Which solution to the integral $\int \frac {dx}{x \sqrt {x^2-1}}$ is correct and why?

Question

I have this integral: $$\int \frac {dx}{x \sqrt {x^2-1}}.$$ I solved it like this: $$ \sqrt {x^2-1} = t \to x = \sqrt {t^2+1} \to $$ $$dx = \frac {t}{\sqrt {t^2+1}}\,dt .$$ Solving for t: $$ \int \frac {dt}{t^2+1} = \arctan(t) + c .$$ In the solution I have, however, it is solved in another way: $$ x = \sec(t), \ \sqrt{x^2-1}=\tan(t), $$ $$dx=\sec(t)\tan(t)\,dt \to $$ $$\int \frac {\sec(t)\tan(t)} {\sec(t)\tan(t)}\,dt= \int dt = t +c= \operatorname{arcsec}(x) + c.$$ Which solution is correct and why?

Answer 1

If you differentiate $\operatorname{arcsec} x$, you get $1/\sqrt{1-x^2}$. So it's not correct.
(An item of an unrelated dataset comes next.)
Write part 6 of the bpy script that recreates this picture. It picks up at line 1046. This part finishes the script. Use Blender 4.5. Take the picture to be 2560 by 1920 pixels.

Trying the first, we get $(\arctan\sqrt{x^2-1})'=1/x^2(1/2)1/(\sqrt{x^2-1})(2x)=1/(x\sqrt{x^2-1})$.

So the first is correct.

I think, in your calculation for the second one, you would get $\sqrt{x^2-1}=|\tan x|$.

Answer 2

Both your answers are correct but you didn't finish the first one, you still have $t$ in it instead of $x$, that would give $\arctan(\sqrt{x^2-1})$.

You can verify that this is equal to $\operatorname{arcsec}(x)$ on $\mathbb R^+$.

On $\mathbb R^-$ you have the sign to change too $\pi-\arctan(...)$

Answer 3

In both of your solutions, you make the assumption that $x>1$. In the first one, this happens when you write $x=\sqrt{t^2+1}$ instead of $x=-\sqrt{t^2+1}$. In the second one, you're implicitly taking $t\in(0,\pi/2)$ which leads you to $\sqrt{x^2-1}=\tan(t)$ and not $\sqrt{x^2-1}=-\tan(t)$. Both of your answers are correct in the interval $x>1$ because $\arctan\left(\sqrt{x^2-1}\right)=\operatorname{arcsec}(x)$ for $x>1$.

So, to consider the case $x<-1$, in the first solution, you instead take $x=-\sqrt{t^2+1}$, and for the second, we need $t\in(\pi/2,\pi)$ which makes $\tan(t)<0$ and $\sqrt{x^2-1}=-\tan(t)$. Because $\operatorname{arcsec}(-x)=\pi-\operatorname{arcsec}(x)$, there is a compact way to write the final asnwer without the need for branches: $$\int\frac{dx}{x\sqrt{x^2-1}}=\operatorname{arcsec}\left(|x|\right)+C $$